Identity is what I talk about now as I look back on my old bios. Who I was as relating to other people (wife / mother / lover). Who I was by what badges I have earned (Wharton MBA / Notable Essayist / Editor in Chief / COO). Yes I knew something about myself (writer) but some things I did not know.

My tagline for a decade read, “finding magic every day.” As you may see I have changed it.

I stop hunting and start creating. I do not know when I do that exactly but if you read my essays maybe the roots begin when I start using present tense. A beautiful essay that moves from present to past to future and back to present again: this is the essay of a creator.

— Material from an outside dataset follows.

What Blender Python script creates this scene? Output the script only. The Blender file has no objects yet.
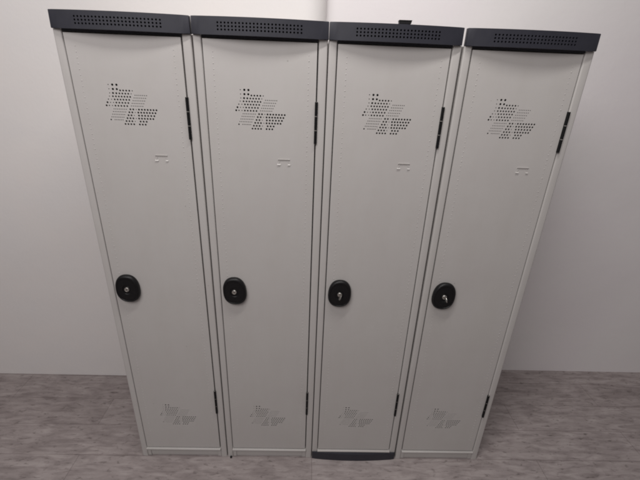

I am a witch. Many times I say this and it is not understood. I am not a fairy or a sprite, I am not a doer of evil. I do not (very often) wear a pointy hat. I create: relationships, futures for myself, opportunities, tour guests who will tell me their secrets and let me in turn tell them their futures, challenges for myself, a lot of drama entirely by accident, little stories that are matched with pictures, friends and friends of friends, enemies without wanting to, children. Really what I want to create is truth and beauty and love.

Sarah Gilbert creating in the spring
photo Edwin Skaug, I have not let him edit this yet

I birthed three children who live with me and are terrifically smart and full of creativity and personality and life and not a little emotional ups and downs. While in school each one of them has had an IEP throughout their educational journey for entirely different reasons and I will leave it at that for now but it is most definitely part of my identity. I have taken more children into my circle of love and protection. Some have left again, not of my choosing, I miss them and this too is part of my identity. That loss.

I am not saying any more, “I have three boys,” I don’t think that describes each of them precisely in the way they would like. Thus far they are all comfortable using “he/him” pronouns but I think for at least one of them that might change.

I like to ride a bike and walk and take the bus more than I like to drive, but thanks to a tour company I founded my annual mileage is more than your average outside salesperson. I call myself a “bicycle evangelist” still, I believe riding a bike improves happiness and long life, I believe our culture would do well to slow down and riding a bike; especially while carrying passengers; can help. I own the web sites “mamabikeorama.com” and “onelessminivan.com” … and need to recreate the pages to which they point.

The boxes that I check with regards to “marital status” say I must check “divorced” even though this is not my identity. I do not much like marriage (I very much like partnered love), why should I have to identify with unbinding it? “I would have been better without marriage” — why is there no box for that?

After my divorce, I get a job as a bike tour guide. This is a line from my essay, “Invasive Species.” Now I identify as a bike tour guide, a hiking tour guide, and any number of other sorts of tour guides. “Tour guide extraordinaire.”

I am still, I have always been, a writer.